В Институте имени Генри Мура в британском городе Лидсе открылась выставка "Sculptura Lingua Morta". Мертвым языком объявлена итальянская скульптура 1930-1940-х годов, то есть фашистской эпохи.
Большой тоталитарный стиль давно имеет множество поклонников. Но если мы давно и открыто признаемся в нежной любви к сталинским высоткам, монументальным скульптурам и галлюцинаторному парадизу ВДНХ, то наследники европейских тоталитарных режимов опасаются слишком явно демонстрировать свой интерес к эстетическому наследию фашистских режимов. Достаточно вспомнить о том, что опасно суггестивные в своем блистательном профессионализме агитшедевры Лени Рифеншталь до сих пор если и демонстрируются публично, то с большими предосторожностями.
В этом смысле искусство итальянского фашизма всегда казалось как-то более безобидным, нежели наследие Третьего рейха. Даже прогрессивные итальянские режиссеры вроде Федерико Феллини предпочитали свой фашизм не обличать, а вышучивать, задним числом превращая его в нечто едва ли не уютно-домашнее. Достаточно вспомнить гротескный и почти трогательный образ Италии 1930-х в "Амаркорде".
Устраивая свою экспозицию скульптуры итальянского фашизма, англичане из Института Генри Мура выбрали другой ход: они представили тоталитарный стиль как нечто заведомо обреченное и эту собственную обреченность осознающее. Само название выставки — "Sculptura Lingua Morta" ("Скульптура как мертвый язык") — заимствовано у итальянского скульптора Артуро Мартини, озаглавившего так свое эссе, написанное в 1945 году, в момент окончательного краха фашистской утопии. В этом тексте Артуро Мартини писал, что скульптура обречена, поскольку она была предназначена исключительно для монументально-церемониальных целей, и теперь, когда нуждающийся в собственном увековечении и прославлении строй уходит в небытие, скульптура превращается в мертвый язык наподобие классической латыни и древнегреческого.

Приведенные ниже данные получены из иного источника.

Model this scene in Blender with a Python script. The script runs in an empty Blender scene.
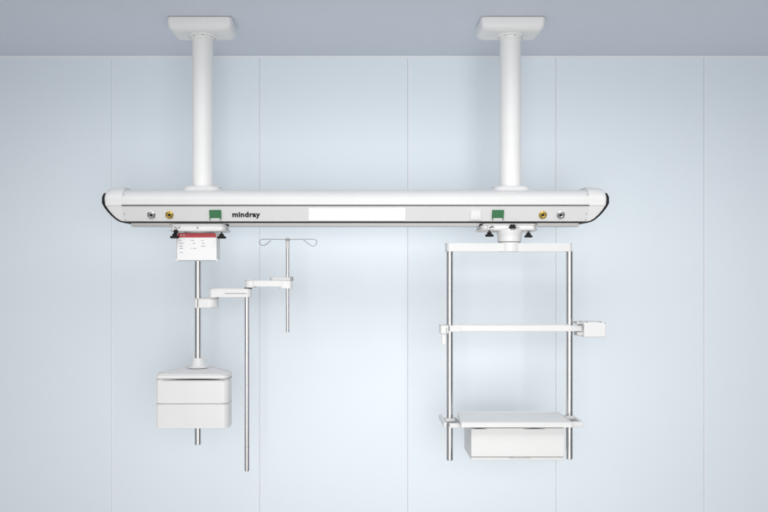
import bpy, bmesh, math, random
from mathutils import Matrix, Vector

random.seed(4)
scene = bpy.context.scene
COL = scene.collection
PI = math.pi

# ------------------------------------------------------------------ camera, world, lights, exposure
ZC = 1.65                                   # camera height
cam = bpy.data.cameras.new("camera")
cam.sensor_width = 36.0
cam.lens = 36.0 * 855.0 / 768.0
cam.shift_x = 28.0 / 768.0
cam.shift_y = 14.0 / 768.0
cam.clip_start = 0.05
cam.clip_end = 200.0
cam_ob = bpy.data.objects.new("camera", cam)
COL.objects.link(cam_ob)
cam_ob.location = (0, 0, ZC)
cam_ob.rotation_euler = (math.radians(90), 0, 0)
scene.camera = cam_ob

scene.view_settings.view_transform = 'Standard'
scene.view_settings.look = 'None'
scene.view_settings.exposure = 0.08
scene.view_settings.gamma = 1.0

world = bpy.data.worlds.new("World")
scene.world = world
world.use_nodes = True
wn, wl = world.node_tree.nodes, world.node_tree.links
bg = wn['Background']
tc = wn.new('ShaderNodeTexCoord')
sep = wn.new('ShaderNodeSeparateXYZ')
wl.new(tc.outputs['Generated'], sep.inputs[0])
mp = wn.new('ShaderNodeMapRange')
mp.inputs['From Min'].default_value = -1; mp.inputs['From Max'].default_value = 1
wl.new(sep.outputs['X'], mp.inputs['Value'])
ramp = wn.new('ShaderNodeValToRGB')          # studio: a broad bright left side, mid grey right, dim far sides
wl.new(mp.outputs[0], ramp.inputs[0])
e = ramp.color_ramp.elements
e[0].position = 0.0; e[0].color = (0.22, 0.22, 0.23, 1)
e[1].position = 1.0; e[1].color = (0.22, 0.22, 0.23, 1)
for pos, v in ((0.06, 0.25), (0.12, 1.15), (0.48, 1.15), (0.56, 0.55), (0.84, 0.55), (0.94, 0.25)):
    el = e.new(pos); el.color = (v, v * 1.005, v * 1.02, 1)
wl.new(ramp.outputs[0], bg.inputs['Color'])
bg.inputs['Strength'].default_value = 0.49


def area_lamp(name, loc, target, sx, sy, power, spread, color=(1, 1, 1)):
    la = bpy.data.lights.new(name, 'AREA')
    la.shape = 'RECTANGLE'; la.size = sx; la.size_y = sy
    la.energy = power; la.color = color; la.spread = math.radians(spread)
    ob = bpy.data.objects.new(name, la); COL.objects.link(ob)
    ob.location = loc
    d = Vector(target) - Vector(loc)
    ob.rotation_euler = d.to_track_quat('-Z', 'Y').to_euler()
    return ob


area_lamp("studio_softbox", (0.45, -0.6, 1.15), (0.45, 5.34, 0.85), 2.6, 2.6, 33, 80, (1.0, 0.99, 0.975))
area_lamp("overhead_softbox", (0.2, 3.4, 2.94), (0.2, 3.9, 1.0), 5.6, 1.3, 47, 150, (1.0, 0.99, 0.97))

# ------------------------------------------------------------------ helpers
F = 855.0


def X(px, y): return (px - 356.0) * y / F
def Z(py, y): return ZC + (270.0 - py) * y / F
def P(px, py, y): return Vector((X(px, y), y, Z(py, y)))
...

В выставке в Лидсе доминируют античные реминисценции. На фоне стен, раскрашенных голубой, терракотовой и золотой краской, высятся статуи атлетов и триумфаторов. Огромный "Боксер" Романо Романелли величаво сидит на полу, упиваясь только что одержанной победой. А рядом еще только готовятся к бою два "Боксера" поменьше, изваянные Марино Марини. В этом гимнасии даже "Лыжники" Эудженио Барони изваяны обнаженными, как и полагается античным атлетам. Сразу три "Давида" — Венанцо Крочети, Джакомо Мандзу и Мирко Басальделла — воплощают аллегорию победы. Лавровые венки триумфаторов украшают головы всадников, символизирующих славу новой итальянской империи. Мерцает позолоченной бронзой "Конь" Марино Марини. Вполне античными, несмотря на одежды по моде 1930-х годов, выглядят и гипсовые "Аллегории искусства" Фаусто Мелотти.
Многие из действительно монументальных творений муссолиниевской скульптуры были разрушены — так произошло со статуями, созданными для биеннале и триеннале в Милане, Венеции и Риме, уничтоженными после выставок. Но и уцелевшие реликты фашистской утопии выглядят по-античному торжественными и элегическими, ведь еще официальный архитектор гитлеровской Германии Альберт Шпеер говорил, что здания должны строиться таким образом, чтобы даже их руины выглядели величественно.
После падения фашистского режима многие итальянские скульпторы отказались от неоклассического стиля и обратились к модернистскому языку. Даже "Гибель Сапфо", созданная Альберто Мартини в 1940 году и выставленная в последнем зале экспозиции в Лидсе,— почти абстрактное произведение. На первый взгляд это просто бесформенная глыба бронзы, и, только присмотревшись, можно различить условную человеческую фигуру, свернувшуюся в позе зародыша. Тело Сапфо слово бы сплавилось со скалой, о которую она разбилась, покончив жизнь самоубийством. Гибель скульптуры здесь — не монументальные руины, над которыми не властно время, но возвращение в изначальную бесформенность косной материи.